By John Montone, 1010 WINS

NEW YORK (1010 WINS) -- One man cheated death. Another man died without warning.

On Sunday night with their 2012 Range Rover full of Christmas gifts, Dustin and Jamie Friedland were about to leave the Short Hills mall. Two men approached Dustin who was not yet in the car. One of them shot him in the head.

The luxury SUV that compelled this conscienceless thug to kill a 30-year old man was found abandoned in Newark the next day.

People do get murdered. Often times the homicide is a crime of passion or some sort of dispute over money or drugs.
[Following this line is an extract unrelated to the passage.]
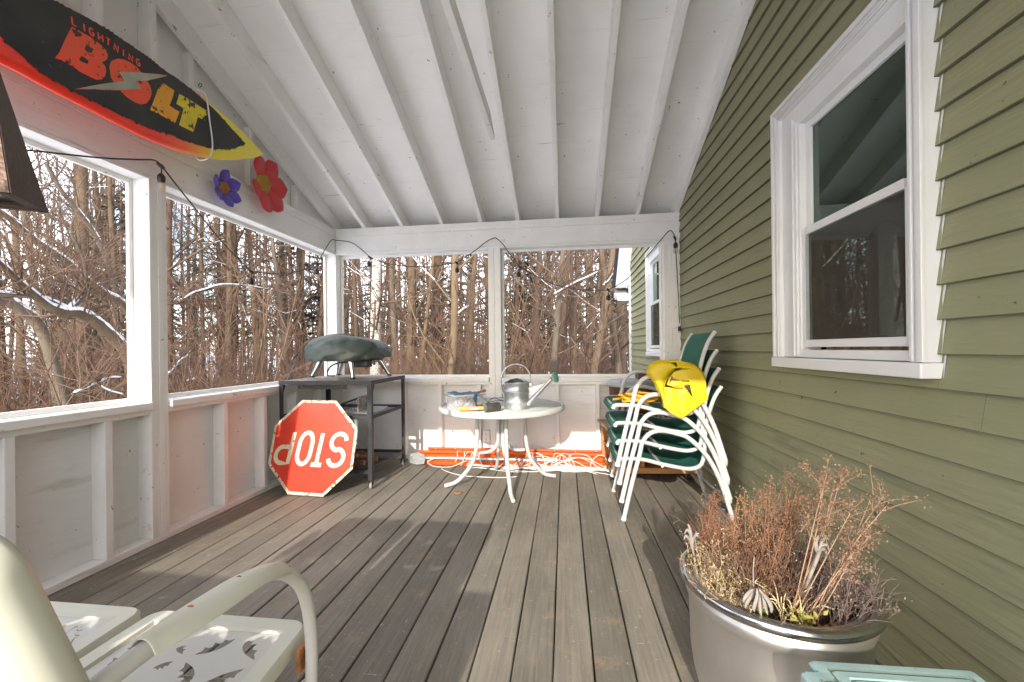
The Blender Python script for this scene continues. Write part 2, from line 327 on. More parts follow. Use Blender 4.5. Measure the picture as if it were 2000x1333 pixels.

I've covered more of them than I could ever remember or want to remember.

This one seems different.

Radio Free Montone: When Did Life Get So Cheap?

Maybe it's the time of year. Or the victim's relative youth. His intelligence, perhaps. The unfulfilled potential. But I keep thinking of his young wife and his family and the pain they must feel. Dustin Friedland was here, among us, and now he is not and will never be again. For a car.

That was the price tag the killer put on another man's life, the cost of a car or the cash he might make at a local chop shop. When did life get so cheap?

The next day 60-year old Cecil Williams -- who is blind -- and his guide dog, Orlando the black lab, were waiting for the A-train in Harlem. What followed was as 1010 WINS reporter Al Jones called it, "The miracle under 125th Street."

Cecil Williams fainted while standing near the edge of the subway platform and collapsed onto the tracks at the worst possible time -- the train was pulling into the station. People screamed at Williams and the engineer. The engineer pulled the emergency brake and the train stopped, but not in time. The first car ran over Williams and Orlando, who never left his master's side. Somehow, hence "the miracle" -- Williams and Orlando got down low enough between the tracks and survived.